Finally got some breathing space for my first post of the year!

In order to get a major client through Christmas which is traditionally their busiest period of the year (where load normally goes up five-fold), we embarked on a major platform refresh where both the back end SQL Server DBMS was upgraded from SQL 2008R2 to SQL Server 2012 and the hardware was upgraded to 2 x Dell PowerEdge R910s with 4 x 10 (physical) cores and 512GB of RAM in each server.

In order to take the disk I/O bottleneck out of the equation we decided to take traditional spinning disk technology out of the equation so the SAN was kicked out sob and a shiny pair of 2.4TB Fusion-io Duos were added to the server spec sheet.

This would allow us to use AlwaysOn Availability Groups in SQL Server 2012 which have the major upside of allowing the secondaries to be readable instead of being completely offline, which, of course is why having Fusion-io drives in both severs really comes into its own.

But I digress, this post isn’t about boasting about new kit or Fusion-io’s hardware but rather it’s a warning about choosing the right PCIe slot to place the Fusion-io cards because although the R910s have plenty of PCIe slots they don’t all run at the same speed and our main concerns when adding an older 785 GB ioDrive2 Fusion-io card we were recycling from the old kit was that the slot had enough power and there was room for airflow between the shiny new 2.4TBs that were already installed and these cards we were adding in from the older kit.

When the servers were powered up there was nothing untoward showing up in event logs etc, no bells or sirens and the card was initialised and formatted, and could have been used without issue. It was only when the fio-status command was run as a final check (with the -a option) that any mention was made that all was not as it should be, as the the screenshot below shows:

And there you have it, a discrete little “The bandwidth of the PCIe slot is not optimal for the ioMemory.” warning for the newly inserted ioDrive2 card.
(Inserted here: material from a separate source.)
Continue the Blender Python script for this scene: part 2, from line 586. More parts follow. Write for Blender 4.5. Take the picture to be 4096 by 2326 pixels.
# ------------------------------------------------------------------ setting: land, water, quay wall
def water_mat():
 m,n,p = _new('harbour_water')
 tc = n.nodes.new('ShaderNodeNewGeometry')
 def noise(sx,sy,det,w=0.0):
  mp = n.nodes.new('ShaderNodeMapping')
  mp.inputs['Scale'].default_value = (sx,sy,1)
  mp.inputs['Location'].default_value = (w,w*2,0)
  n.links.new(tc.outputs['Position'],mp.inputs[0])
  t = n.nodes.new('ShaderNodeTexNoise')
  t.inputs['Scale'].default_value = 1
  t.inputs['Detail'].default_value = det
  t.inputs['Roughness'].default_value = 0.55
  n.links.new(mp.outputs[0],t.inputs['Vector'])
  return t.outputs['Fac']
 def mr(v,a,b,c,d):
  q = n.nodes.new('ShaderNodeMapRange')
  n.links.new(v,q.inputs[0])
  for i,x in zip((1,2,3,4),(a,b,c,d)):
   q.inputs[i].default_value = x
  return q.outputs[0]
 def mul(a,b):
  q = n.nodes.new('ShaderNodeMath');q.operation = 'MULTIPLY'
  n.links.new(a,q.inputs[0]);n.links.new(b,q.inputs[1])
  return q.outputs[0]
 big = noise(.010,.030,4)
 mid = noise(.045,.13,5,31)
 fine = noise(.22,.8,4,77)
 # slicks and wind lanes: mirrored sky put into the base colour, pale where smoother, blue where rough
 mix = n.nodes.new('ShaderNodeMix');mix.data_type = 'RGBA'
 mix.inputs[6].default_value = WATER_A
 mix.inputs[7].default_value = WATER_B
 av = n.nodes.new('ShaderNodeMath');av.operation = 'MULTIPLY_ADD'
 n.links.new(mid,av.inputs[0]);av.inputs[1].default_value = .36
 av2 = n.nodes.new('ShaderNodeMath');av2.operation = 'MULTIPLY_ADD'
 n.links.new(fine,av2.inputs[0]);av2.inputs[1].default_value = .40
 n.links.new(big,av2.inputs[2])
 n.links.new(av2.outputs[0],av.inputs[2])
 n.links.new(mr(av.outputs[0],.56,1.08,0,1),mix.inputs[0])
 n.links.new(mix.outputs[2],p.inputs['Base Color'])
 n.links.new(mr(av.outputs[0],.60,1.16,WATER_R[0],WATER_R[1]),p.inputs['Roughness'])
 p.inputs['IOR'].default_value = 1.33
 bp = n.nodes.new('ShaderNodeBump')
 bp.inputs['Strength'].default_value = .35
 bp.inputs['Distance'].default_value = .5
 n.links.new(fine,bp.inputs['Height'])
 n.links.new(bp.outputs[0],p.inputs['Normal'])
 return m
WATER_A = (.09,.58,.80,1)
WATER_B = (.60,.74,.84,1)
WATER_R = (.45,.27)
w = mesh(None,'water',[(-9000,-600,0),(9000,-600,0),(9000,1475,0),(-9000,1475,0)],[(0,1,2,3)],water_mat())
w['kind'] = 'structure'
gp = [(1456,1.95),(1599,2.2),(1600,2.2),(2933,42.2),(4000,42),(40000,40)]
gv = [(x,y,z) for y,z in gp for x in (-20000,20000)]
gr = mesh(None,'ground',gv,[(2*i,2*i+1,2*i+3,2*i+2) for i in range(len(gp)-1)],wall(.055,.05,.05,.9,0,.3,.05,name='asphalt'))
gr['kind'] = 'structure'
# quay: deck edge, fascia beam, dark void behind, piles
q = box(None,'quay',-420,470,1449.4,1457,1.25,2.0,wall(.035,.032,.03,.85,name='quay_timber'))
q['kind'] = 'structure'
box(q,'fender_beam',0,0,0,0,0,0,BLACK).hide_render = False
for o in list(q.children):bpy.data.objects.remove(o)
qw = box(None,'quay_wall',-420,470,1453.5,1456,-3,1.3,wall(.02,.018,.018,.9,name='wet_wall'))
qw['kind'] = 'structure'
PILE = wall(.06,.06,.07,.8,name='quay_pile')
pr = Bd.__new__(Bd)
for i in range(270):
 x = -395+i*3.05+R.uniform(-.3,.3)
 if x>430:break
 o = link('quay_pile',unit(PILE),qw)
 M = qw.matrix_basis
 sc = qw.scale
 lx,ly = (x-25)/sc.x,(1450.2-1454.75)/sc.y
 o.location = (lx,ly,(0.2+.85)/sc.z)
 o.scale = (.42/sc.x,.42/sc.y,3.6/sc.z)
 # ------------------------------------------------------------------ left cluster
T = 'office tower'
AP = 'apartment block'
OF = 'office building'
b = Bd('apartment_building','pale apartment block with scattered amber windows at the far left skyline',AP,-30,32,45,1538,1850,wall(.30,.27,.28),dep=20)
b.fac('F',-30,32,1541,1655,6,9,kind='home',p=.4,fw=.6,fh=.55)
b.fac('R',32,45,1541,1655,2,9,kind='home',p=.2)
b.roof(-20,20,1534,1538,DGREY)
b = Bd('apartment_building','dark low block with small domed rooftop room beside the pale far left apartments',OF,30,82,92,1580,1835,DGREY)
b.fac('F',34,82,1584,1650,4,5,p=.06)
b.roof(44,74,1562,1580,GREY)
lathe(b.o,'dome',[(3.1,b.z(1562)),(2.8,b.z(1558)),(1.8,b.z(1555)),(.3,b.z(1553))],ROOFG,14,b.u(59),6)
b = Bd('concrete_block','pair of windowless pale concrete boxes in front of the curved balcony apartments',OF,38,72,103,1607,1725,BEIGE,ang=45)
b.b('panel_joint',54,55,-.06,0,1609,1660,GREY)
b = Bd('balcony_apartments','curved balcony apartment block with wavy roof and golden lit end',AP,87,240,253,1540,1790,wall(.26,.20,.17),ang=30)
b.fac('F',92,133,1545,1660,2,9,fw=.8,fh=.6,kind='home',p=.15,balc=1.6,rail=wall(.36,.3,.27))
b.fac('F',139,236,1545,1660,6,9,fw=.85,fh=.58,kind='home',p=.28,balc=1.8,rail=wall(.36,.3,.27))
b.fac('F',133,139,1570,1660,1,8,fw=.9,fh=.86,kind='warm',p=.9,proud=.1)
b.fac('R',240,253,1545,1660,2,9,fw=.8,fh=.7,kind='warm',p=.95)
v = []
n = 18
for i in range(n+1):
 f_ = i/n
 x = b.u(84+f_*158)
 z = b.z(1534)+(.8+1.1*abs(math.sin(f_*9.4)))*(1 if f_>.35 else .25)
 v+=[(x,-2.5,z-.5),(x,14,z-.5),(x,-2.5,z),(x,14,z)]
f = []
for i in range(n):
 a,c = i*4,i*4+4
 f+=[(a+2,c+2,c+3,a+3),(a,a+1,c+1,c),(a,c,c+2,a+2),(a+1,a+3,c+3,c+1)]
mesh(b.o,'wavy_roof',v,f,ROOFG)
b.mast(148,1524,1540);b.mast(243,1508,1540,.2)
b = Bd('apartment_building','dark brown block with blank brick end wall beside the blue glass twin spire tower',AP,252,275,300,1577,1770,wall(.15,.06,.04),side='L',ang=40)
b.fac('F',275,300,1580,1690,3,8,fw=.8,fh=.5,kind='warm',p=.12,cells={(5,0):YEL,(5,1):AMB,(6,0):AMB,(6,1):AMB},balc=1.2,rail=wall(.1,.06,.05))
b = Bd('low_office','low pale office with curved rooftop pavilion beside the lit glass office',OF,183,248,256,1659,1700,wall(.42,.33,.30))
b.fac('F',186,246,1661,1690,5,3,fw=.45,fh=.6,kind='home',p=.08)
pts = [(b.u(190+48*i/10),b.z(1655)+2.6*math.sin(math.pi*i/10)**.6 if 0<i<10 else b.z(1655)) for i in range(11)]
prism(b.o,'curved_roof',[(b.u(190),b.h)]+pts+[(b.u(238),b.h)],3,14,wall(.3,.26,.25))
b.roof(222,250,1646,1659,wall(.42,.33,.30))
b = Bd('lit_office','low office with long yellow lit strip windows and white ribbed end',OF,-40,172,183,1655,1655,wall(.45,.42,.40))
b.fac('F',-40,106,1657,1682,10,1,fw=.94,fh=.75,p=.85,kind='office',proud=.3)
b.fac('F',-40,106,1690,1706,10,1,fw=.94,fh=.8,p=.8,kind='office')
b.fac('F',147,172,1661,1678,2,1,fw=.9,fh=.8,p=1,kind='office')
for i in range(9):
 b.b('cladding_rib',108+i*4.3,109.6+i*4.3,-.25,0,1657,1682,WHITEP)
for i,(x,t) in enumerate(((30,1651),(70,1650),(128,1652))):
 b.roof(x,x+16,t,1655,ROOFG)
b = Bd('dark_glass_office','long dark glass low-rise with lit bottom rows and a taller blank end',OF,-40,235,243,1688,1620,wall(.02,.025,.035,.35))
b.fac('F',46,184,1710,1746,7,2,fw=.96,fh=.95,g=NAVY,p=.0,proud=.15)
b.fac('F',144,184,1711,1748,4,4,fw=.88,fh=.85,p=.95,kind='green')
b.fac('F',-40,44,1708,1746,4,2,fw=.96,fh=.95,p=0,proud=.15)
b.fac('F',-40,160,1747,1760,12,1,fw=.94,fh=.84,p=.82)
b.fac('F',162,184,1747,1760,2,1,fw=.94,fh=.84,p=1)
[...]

We quickly realised that the warning was due to the fact that the newly inserted card was in an x4 slot and as soon as we stuck it in an x8 slot the warning disappeared and we were good to go. The Fusion-io docs do mention in passing an x8 slot to be fair, but it’s easily missed as more focus is placed on the height of the slots, and if you do have a server with multiple speed slots make sure you pick the right slot as there’s no ‘loud’ indication that you’re not getting the best out of it, and the x4 and x8 slots look quite similar so check your server motherboard docs in advance.

I’m not sure what the performance penalty would have been, but with one of the cards using only half the potential bandwidth I didn’t want to find out.

So, if you’re migrating to meaty new servers be aware of the proliferation of multiple speed PCIe slots and make sure you pick the right speed slot, especially when dealing with multiple Fusion-io cards, and if you’re considering new hardware you might want to add a check to ensure there are enough correct speed slots for your needs.